Show open rectangles with vertices $\langle a\pm\frac{1-r}{8},b\pm\frac{1-r}{8}\rangle $ are contained in the unit disk

Question

Let $D$ be the disk $\{\langle x,y \rangle: x^2+y^2<1\}$. I've been asked to show that if $\langle a,b \rangle \in D$, $r=\sqrt{a^2+b^2}$ and $R_{\langle a,b \rangle}$ is the open rectangle with vertices $\langle a\pm\frac{1-r}{8},b\pm\frac{1-r}{8}\rangle $ then $R_{\langle a,b \rangle}\subset D$. I have shown this via a trigonometric substitution and a quadratic inequity, however my solution was long and tedious and it doesn't really show where this rectangle came from. I do not understand what is unique about $\frac{1-r}{8}$ and i believe for larger rectangles, for example one with vertices $\langle a\pm\frac{1-r}{4},b\pm\frac{1-r}{4}\rangle $ The inequity would still work. If anyone could help find an intuitive solution which explains why $\frac{1- r}{8}$ is used that would be amazing.

Answer 1

Given $v=(a,b)\subset D $ we need to find $w_1=(k,k)$ and $w_2=(k,-k)$ such that $v\pm w_1=(a\pm k,b\pm k) \subset D$ and $v\pm w_2=(a\pm,b\mp k) \subset D$.
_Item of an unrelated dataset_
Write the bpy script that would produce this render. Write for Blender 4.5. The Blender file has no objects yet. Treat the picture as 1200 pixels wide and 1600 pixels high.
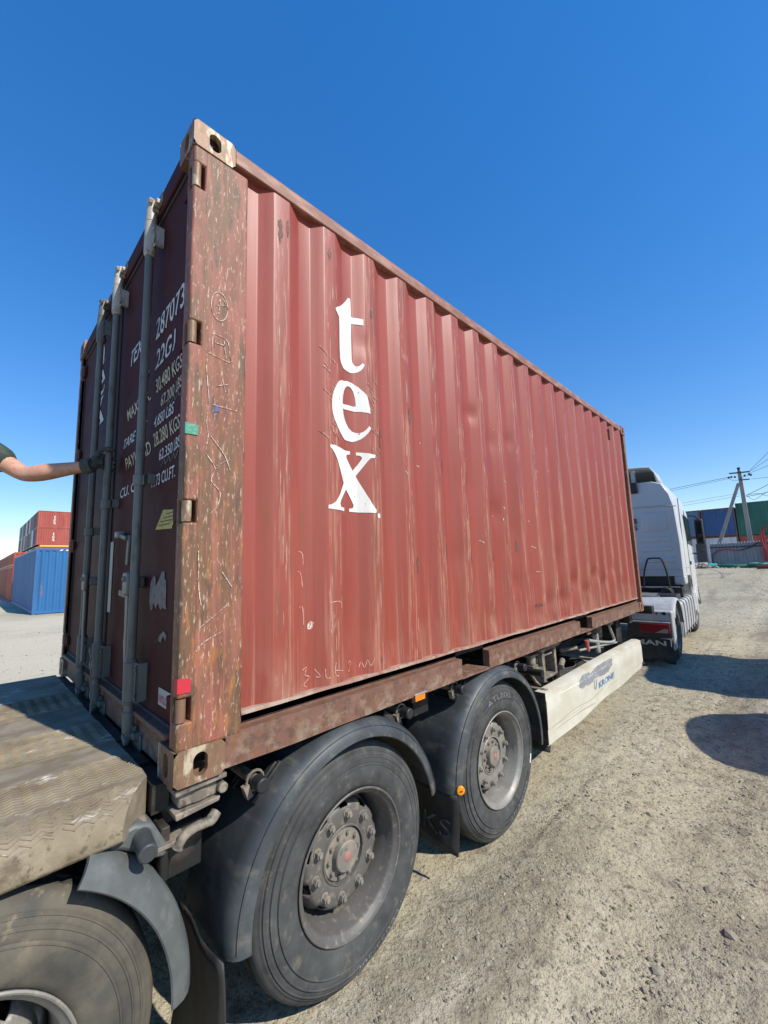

From simply geometrical properties it easy to verify that the maximum value for k which fullfils the conditions is $k=\frac{1-r}{\sqrt 2}$.

Indeed the worst case is atteined when $v$ and $w$ are positive multiple (i.e. aligned and in the same direction) thus

$$|v+w|=|v|+|w|<1\implies|w|<1-r\implies k \sqrt 2<1-r\implies k<\frac{1-r}{\sqrt 2} $$

Answer 2

This seems straightforward. $r$ is the distance from $(a,b)$ to the origin, so $1-r$ is the distance to the boundary. The largest disk centered at $(a,b)$ that will fit within the disk has radius $1-r,$ and the side of the inscribed square is $(1-r)/\sqrt(2).$ We need half the side, so any denominator $\ge 2\sqrt(2)$ will work.

I can't say why 8 is used. What was the context?